The researcher realized that a combination of acetone and dopamine — yes, that same feel-good chemical produced by your brain — accelerated the solidification process from taking hours to occurring almost instantly.

Along with being inherently adhesive, the dopamine in particular appeared to dramatically speed up the process by extracting water out of the silk fibroin, while the acetone evaporated.

Strung Along

That solved the web-shooting part. To strengthen the fibers, though, the researchers added a material called chitosan, a sugar biopolymer derived from the chitin that forms insect exoskeletons. They also added borate ions to make it even stickier.

With all that fine-tuning, the fibers could pick up objects over 80 times their own weight at a distance of around five inches. As seen in one video demonstration, the web-slinging device successfully plucks out a metal scalpel stuck in a petri dish of sand, after capturing it with a stream of snot-like goop that quickly hardens.
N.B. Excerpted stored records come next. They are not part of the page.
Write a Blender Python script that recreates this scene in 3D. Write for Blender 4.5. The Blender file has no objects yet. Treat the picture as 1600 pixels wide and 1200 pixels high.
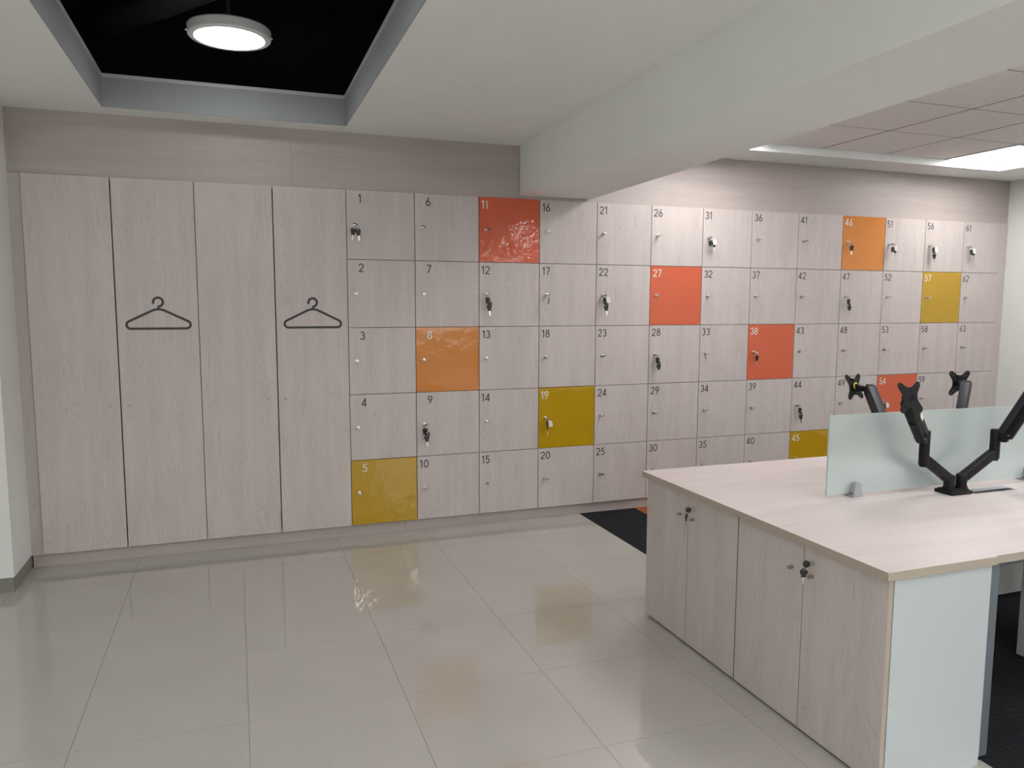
import bpy, bmesh, math, random
from mathutils import Vector, Matrix
random.seed(7)
S = bpy.context.scene
COL = S.collection
R = math.radians

# ---------------------------------------------------------------- camera
cam = bpy.data.objects.new('camera', bpy.data.cameras.new('camera'))
COL.objects.link(cam)
S.camera = cam
cam.data.sensor_width = 36.0
cam.data.lens = 26.833
cam.data.clip_start = 0.02
yaw, pitch, roll = 0.347104, -0.106348, 0.00306
fw = Vector((math.sin(yaw) * math.cos(pitch), math.cos(yaw) * math.cos(pitch), math.sin(pitch)))
rt = Vector((math.cos(yaw), -math.sin(yaw), 0))
up = rt.cross(fw)
rt2 = rt * math.cos(roll) + up * math.sin(roll)
up2 = up * math.cos(roll) - rt * math.sin(roll)
cam.matrix_world = Matrix(((rt2.x, up2.x, -fw.x, -0.690), (rt2.y, up2.y, -fw.y, -5.0386),
                           (rt2.z, up2.z, -fw.z, 1.569), (0, 0, 0, 1)))
# ---------------------------------------------------------------- world, light levels, exposure
wd = bpy.data.worlds.new('world'); S.world = wd; wd.use_nodes = True
wd.node_tree.nodes['Background'].inputs[0].default_value = (0.6, 0.65, 0.7, 1)
wd.node_tree.nodes['Background'].inputs[1].default_value = 0.05
S.view_settings.view_transform = 'Standard'
S.view_settings.look = 'None'
S.view_settings.gamma = 1.0
S.view_settings.use_curve_mapping = False
S.view_settings.exposure = 0.25
LED_L = 14.2       # square panels in the tile ceiling
DISC_L = 11.0       # round pendants in the open coffer
WIN_FILL_L = 1.3        # glow of added windows behind the camera, unseen soft fill
SIDE_FILL_L = 24.0      # added fill panels in the plaster ceiling, out of view

# ---------------------------------------------------------------- main sizes (metres)
W, H, WW = 0.445, 0.4405, 0.4496       # locker column, locker row, wardrobe door
ZT, ZB = 2.284, 0.0815                 # top and bottom of all doors
XL, XR = -1.862, 5.88                  # white column side, right wall
ZC = 2.640                             # plaster ceiling
ZTILE = 2.717

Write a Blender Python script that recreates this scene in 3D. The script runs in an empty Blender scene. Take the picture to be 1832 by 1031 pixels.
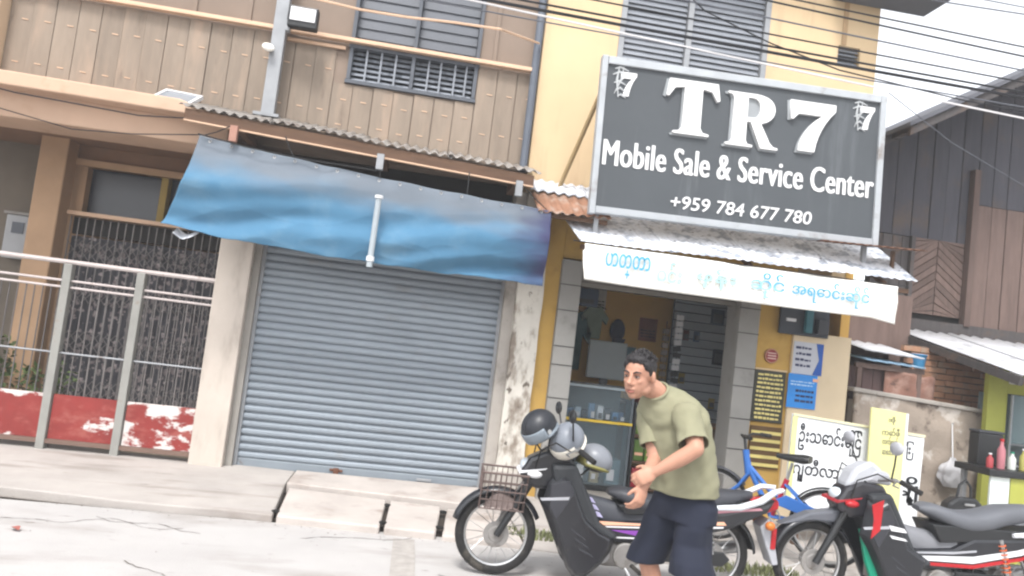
import bpy, bmesh, math, random
from mathutils import Vector, Matrix, noise
R = math.radians
random.seed(7)
S = bpy.context.scene
COL = S.collection

# ------------------------------------------------------------------ camera, sky, sun, exposure
YAW, PITCH, ROLL = R(7), R(4), R(6.9)
cd = bpy.data.cameras.new('camera'); cam = bpy.data.objects.new('camera', cd); COL.objects.link(cam)
fwd = Vector((math.sin(YAW)*math.cos(PITCH), math.cos(YAW)*math.cos(PITCH), math.sin(PITCH)))
rt0 = Vector((math.cos(YAW), -math.sin(YAW), 0)); up0 = rt0.cross(fwd)
rt = rt0*math.cos(ROLL) + up0*math.sin(ROLL); up = -rt0*math.sin(ROLL) + up0*math.cos(ROLL)
mw = Matrix.Identity(4)
for i in range(3):
    mw[i][0], mw[i][1], mw[i][2] = rt[i], up[i], -fwd[i]
mw.translation = (0, 0, 1.55)
cam.matrix_world = mw
cd.lens = 36*1333/1832; cd.sensor_width = 36; cd.clip_start = .05; cd.clip_end = 3000
S.camera = cam

SUN_EL, SUN_AZ = R(58), R(200)        # soft high sun behind cloud, over the photographer's shoulder
w = bpy.data.worlds.new('World'); S.world = w; w.use_nodes = True
nt = w.node_tree; bg = nt.nodes['Background']
sky = nt.nodes.new('ShaderNodeTexSky'); sky.sky_type = 'NISHITA'; sky.sun_disc = False
sky.sun_elevation = SUN_EL; sky.sun_rotation = SUN_AZ; sky.air_density = 1.0; sky.dust_density = 2.0; sky.ozone_density = 1.0
hs = nt.nodes.new('ShaderNodeHueSaturation'); hs.inputs['Saturation'].default_value = .15; hs.inputs['Value'].default_value = 1.15
nt.links.new(sky.outputs[0], hs.inputs['Color']); nt.links.new(hs.outputs[0], bg.inputs['Color'])
bg.inputs['Strength'].default_value = .15
sl = bpy.data.lights.new('sun', 'SUN'); sl.energy = 1.5; sl.angle = R(13); sl.color = (1, .975, .945)
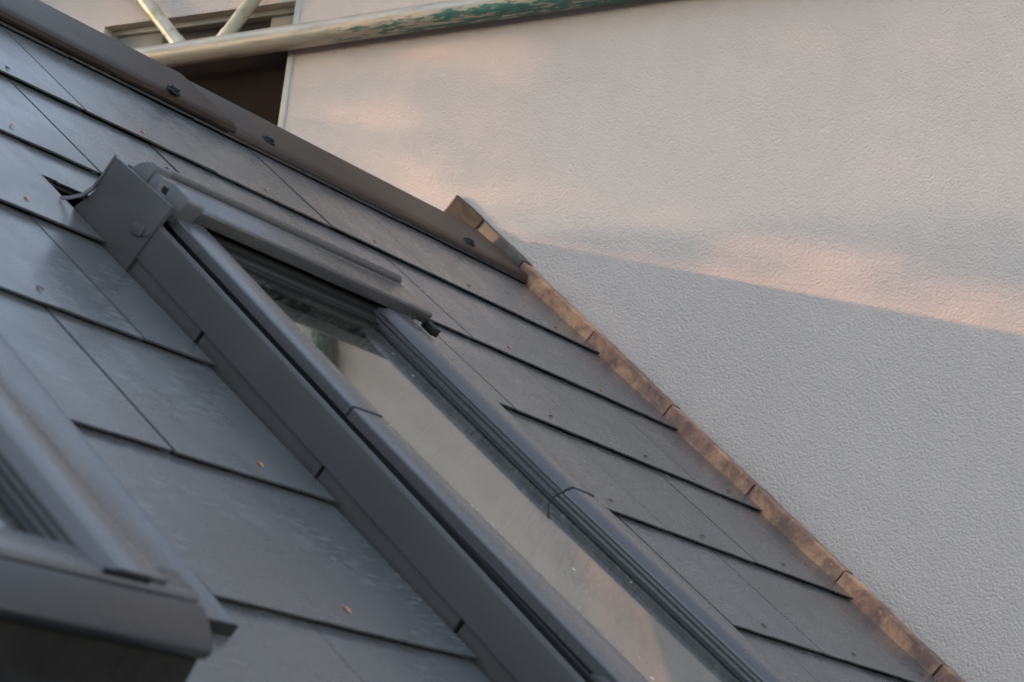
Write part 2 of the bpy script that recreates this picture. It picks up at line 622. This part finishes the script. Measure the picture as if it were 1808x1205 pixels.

It's not as elegant as how a spider would do it, and the incredibly strong silk that spiders produce is still about 1,000 times stronger than the researchers' artificial fibers. Still, even if the researchers fell short of matching up to nature's silk-savants, imitating a superhero's gimmick is nothing to sneeze at.

"We can be inspired by nature. We can be inspired by comics and science fiction," said coauthor Fiorenzo Omenetto, director of Tufts' Silklab, in a statement. "In this case, we wanted to reverse engineer our silk material to behave the way nature originally designed it, and comic book writers imagined it."